Big Data with open source Hadoop attempted to address the proprietary lock in problem. In the late 2000s, Hadoop took off and started to at least put some of your data into open standard data formats and on commodity hardware with less vendor lock-in (to a fair degree). While Hadoop had its challenges that I won't get into here, it did usher in a new era of Big Data thinking and a Cambrian like explosion of open source data technology and democratization. Data specs such as ORC, Avro, Parquet and distributed file systems such as HDFS gave transparency to your data and modularity to managing growth and costs. You no longer depended exclusively on proprietary data storage engines, query engines and storage formats. So with Hadoop at the time we could claim to gaining some degrees and freedom and improved control over our data and software.
Well now that on-premises Hadoop is dying off (it is dead for the most part) and cloud storage engines and data lakes are taking over. Some of these cloud native storage solutions and data lake storage engines in the cloud have largely adopted the many open data standards of Hadoop (Parquet, Avro, ORC, Snappy, Arrow....etc). These cloud native data lake house products can keep you close to your data. Solutions such as Athena, Presto, and managed Databricks let you manage your data in open data formats and while storing the data on highly elastic and scalable cloud object storage.

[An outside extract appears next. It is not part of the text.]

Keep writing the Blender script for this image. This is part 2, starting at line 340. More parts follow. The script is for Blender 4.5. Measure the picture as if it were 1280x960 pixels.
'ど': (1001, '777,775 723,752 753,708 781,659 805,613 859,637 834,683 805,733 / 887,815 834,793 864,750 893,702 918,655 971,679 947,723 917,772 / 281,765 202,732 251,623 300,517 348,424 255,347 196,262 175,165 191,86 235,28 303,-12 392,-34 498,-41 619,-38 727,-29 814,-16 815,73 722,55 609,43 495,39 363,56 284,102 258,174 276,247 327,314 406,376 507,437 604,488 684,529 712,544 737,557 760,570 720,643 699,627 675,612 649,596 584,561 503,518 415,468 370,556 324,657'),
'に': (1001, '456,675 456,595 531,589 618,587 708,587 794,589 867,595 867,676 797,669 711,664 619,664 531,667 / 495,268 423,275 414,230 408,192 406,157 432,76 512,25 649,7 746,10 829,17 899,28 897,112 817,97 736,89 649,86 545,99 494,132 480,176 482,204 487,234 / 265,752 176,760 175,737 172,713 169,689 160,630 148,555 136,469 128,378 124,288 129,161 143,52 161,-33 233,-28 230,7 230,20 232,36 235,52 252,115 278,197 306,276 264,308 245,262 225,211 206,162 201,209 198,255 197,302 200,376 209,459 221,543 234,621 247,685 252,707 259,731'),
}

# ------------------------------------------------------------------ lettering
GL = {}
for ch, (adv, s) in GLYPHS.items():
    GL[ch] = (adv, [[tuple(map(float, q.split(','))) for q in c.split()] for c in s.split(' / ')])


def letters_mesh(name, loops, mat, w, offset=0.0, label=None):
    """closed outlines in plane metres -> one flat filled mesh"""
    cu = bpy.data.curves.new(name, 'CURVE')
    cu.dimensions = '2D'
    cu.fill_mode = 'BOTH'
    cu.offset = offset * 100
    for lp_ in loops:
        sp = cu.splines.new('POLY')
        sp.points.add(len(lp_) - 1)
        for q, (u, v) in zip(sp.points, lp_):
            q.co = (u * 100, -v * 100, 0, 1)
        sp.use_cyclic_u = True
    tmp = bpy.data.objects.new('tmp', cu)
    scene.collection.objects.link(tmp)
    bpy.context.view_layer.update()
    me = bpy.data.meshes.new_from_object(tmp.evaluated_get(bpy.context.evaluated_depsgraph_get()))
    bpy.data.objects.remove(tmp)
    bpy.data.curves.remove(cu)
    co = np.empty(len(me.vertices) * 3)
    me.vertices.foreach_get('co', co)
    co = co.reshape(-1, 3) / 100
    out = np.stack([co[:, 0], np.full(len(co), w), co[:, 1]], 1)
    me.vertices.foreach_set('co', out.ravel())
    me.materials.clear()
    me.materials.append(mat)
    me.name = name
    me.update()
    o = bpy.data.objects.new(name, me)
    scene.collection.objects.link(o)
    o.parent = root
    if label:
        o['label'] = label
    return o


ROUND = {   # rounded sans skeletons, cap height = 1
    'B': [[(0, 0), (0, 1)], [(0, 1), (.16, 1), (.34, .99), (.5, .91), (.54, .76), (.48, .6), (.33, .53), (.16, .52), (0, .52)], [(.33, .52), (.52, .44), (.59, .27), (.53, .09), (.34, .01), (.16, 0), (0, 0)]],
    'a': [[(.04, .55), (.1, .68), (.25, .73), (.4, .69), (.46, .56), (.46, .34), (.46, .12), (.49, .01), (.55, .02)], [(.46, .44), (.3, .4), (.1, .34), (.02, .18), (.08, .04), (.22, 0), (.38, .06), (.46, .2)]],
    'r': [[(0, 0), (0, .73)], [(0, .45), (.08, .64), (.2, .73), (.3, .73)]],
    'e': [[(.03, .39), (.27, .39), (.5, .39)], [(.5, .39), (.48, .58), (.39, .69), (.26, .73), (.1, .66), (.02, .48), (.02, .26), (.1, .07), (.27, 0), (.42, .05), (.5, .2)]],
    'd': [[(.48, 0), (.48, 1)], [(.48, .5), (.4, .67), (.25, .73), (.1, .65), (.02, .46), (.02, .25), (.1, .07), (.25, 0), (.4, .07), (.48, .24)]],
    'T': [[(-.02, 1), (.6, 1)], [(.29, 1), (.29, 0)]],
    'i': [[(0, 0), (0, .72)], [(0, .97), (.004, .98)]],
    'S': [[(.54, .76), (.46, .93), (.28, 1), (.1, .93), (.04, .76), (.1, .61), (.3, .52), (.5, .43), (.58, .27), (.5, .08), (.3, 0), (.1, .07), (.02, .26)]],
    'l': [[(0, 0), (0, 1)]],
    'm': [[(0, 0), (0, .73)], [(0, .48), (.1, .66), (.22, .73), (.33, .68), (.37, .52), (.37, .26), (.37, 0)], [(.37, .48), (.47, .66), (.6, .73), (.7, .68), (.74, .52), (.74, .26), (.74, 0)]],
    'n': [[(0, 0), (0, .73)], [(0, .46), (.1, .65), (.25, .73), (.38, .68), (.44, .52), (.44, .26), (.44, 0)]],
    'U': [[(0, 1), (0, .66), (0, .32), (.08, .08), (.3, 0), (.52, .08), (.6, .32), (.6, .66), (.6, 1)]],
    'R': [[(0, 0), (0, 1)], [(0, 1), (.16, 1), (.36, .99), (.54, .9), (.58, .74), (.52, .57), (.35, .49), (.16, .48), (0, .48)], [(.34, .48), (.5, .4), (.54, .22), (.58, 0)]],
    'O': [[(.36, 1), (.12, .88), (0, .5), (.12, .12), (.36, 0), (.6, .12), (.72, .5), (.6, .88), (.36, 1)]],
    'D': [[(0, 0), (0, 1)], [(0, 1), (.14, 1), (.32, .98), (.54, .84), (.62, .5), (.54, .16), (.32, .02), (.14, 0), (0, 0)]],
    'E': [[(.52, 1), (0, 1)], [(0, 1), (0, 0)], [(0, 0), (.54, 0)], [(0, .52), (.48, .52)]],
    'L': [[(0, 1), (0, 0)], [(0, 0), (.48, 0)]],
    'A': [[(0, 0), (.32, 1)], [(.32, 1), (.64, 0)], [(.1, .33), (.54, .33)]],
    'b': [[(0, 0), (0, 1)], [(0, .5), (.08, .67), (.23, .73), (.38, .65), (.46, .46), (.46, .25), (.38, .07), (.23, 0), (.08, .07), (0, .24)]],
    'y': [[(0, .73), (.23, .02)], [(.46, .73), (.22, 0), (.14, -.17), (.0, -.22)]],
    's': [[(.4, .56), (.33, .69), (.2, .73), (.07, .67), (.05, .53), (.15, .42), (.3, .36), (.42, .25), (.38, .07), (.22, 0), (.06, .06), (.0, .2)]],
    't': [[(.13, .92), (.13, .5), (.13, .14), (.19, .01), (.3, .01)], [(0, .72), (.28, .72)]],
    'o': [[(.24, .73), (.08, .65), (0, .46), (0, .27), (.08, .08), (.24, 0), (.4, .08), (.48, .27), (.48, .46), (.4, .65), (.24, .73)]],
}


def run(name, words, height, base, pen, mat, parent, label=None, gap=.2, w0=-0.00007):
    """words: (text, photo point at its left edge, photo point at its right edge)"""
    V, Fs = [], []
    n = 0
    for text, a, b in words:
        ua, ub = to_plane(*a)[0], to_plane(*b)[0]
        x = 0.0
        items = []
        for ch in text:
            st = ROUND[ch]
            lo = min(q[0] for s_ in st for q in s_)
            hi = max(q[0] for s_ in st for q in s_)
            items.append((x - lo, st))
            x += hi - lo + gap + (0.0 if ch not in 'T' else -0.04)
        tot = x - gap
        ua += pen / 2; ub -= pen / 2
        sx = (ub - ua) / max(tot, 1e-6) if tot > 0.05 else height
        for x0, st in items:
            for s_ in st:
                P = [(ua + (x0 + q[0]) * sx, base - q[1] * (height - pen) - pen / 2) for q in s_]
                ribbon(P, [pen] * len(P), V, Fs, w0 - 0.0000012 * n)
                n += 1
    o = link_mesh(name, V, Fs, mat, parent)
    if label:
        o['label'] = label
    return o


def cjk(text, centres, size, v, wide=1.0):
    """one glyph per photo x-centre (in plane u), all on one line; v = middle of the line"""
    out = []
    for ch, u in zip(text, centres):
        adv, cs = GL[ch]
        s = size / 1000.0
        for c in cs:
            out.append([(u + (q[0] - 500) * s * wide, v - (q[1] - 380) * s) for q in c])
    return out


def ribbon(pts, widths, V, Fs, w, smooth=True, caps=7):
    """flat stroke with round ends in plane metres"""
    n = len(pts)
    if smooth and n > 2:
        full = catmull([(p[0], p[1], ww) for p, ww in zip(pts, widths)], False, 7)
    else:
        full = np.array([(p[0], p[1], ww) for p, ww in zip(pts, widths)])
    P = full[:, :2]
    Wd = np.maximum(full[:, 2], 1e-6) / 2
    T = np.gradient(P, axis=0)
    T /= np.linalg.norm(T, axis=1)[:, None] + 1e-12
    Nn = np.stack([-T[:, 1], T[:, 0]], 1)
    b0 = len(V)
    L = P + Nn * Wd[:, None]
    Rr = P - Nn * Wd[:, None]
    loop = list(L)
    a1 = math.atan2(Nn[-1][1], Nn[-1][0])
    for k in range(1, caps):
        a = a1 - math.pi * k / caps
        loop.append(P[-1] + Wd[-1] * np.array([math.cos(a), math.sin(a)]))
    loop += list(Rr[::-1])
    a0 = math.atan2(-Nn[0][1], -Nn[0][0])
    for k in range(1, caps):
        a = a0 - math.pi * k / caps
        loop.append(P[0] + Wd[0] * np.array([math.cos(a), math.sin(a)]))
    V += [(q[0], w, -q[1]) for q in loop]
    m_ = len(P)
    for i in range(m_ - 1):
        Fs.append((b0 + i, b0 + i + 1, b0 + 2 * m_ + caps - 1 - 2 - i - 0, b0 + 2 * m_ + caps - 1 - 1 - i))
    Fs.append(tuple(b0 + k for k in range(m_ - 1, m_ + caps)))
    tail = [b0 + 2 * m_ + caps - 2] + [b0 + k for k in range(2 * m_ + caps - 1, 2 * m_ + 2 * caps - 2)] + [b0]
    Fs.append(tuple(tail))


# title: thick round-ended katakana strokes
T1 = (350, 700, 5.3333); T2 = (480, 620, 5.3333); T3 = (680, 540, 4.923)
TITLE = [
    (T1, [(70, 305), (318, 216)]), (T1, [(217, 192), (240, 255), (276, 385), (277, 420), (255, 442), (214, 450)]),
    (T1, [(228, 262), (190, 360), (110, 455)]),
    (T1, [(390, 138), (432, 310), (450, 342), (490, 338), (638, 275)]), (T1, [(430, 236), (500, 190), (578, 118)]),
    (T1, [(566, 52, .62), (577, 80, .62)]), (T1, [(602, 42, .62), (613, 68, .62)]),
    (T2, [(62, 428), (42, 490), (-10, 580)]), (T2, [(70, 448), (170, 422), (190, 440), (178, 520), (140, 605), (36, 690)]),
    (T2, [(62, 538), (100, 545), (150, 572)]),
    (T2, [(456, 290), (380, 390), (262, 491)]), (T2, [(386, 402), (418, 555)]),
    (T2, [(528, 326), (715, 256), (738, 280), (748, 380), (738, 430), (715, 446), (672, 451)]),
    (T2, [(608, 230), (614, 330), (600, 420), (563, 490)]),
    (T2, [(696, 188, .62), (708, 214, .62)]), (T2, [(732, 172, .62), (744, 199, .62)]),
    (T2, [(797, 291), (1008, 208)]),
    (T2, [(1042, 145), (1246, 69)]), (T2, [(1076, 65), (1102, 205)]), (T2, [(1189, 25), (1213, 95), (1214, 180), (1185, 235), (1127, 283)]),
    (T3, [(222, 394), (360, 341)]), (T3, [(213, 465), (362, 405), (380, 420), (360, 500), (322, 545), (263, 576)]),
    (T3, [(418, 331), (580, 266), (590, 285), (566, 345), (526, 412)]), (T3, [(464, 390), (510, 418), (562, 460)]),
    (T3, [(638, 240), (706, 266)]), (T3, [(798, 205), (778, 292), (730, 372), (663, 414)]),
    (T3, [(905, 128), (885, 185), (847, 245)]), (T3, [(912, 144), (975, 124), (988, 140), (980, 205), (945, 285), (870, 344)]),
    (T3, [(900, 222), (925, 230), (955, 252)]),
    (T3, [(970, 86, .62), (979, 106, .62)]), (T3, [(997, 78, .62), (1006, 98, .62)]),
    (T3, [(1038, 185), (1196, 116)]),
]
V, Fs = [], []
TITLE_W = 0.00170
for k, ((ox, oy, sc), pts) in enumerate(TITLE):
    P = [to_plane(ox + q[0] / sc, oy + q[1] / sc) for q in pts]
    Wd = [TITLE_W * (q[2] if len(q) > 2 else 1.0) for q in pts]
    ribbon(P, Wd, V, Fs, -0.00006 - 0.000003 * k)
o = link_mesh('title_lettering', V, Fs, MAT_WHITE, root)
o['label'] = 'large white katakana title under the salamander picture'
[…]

However, other cloud data warehousing vendors have emerged and bringing back the lock-in, meaning your data resides outside your cloud account and in proprietary storage and with proprietary query engines.Vendors such as Redshift, Snowflake, BigQuery and Firebolt each have pros and cons with the type and level of lock-in they impose.
It's All About the Data Lake
Many of these engines to offer descent integration with open standards. For example Redshift, Snowflake and BigQuery all for example do allow fairly easy ingestion and export to open data standards such as Parquet and ORC. Lock-in is not a bad thing if the solution rocks and is cost effective in the long-term. Sometimes specialized proprieties compression and unique architectures do things not possible with open standards of the present day. You be the judge. Or just let your successor in four years deal with it :)
The one bit of advise I would give when building a cloud data platform, is to always base your architecture on a data lake house foundation using open data storage standards, elastic cloud storage and a distributed SQL query engine. Your choice of Redshift, Snowflake, BigQuery and other downstream storage engines and other downstream analytics are critical but secondary.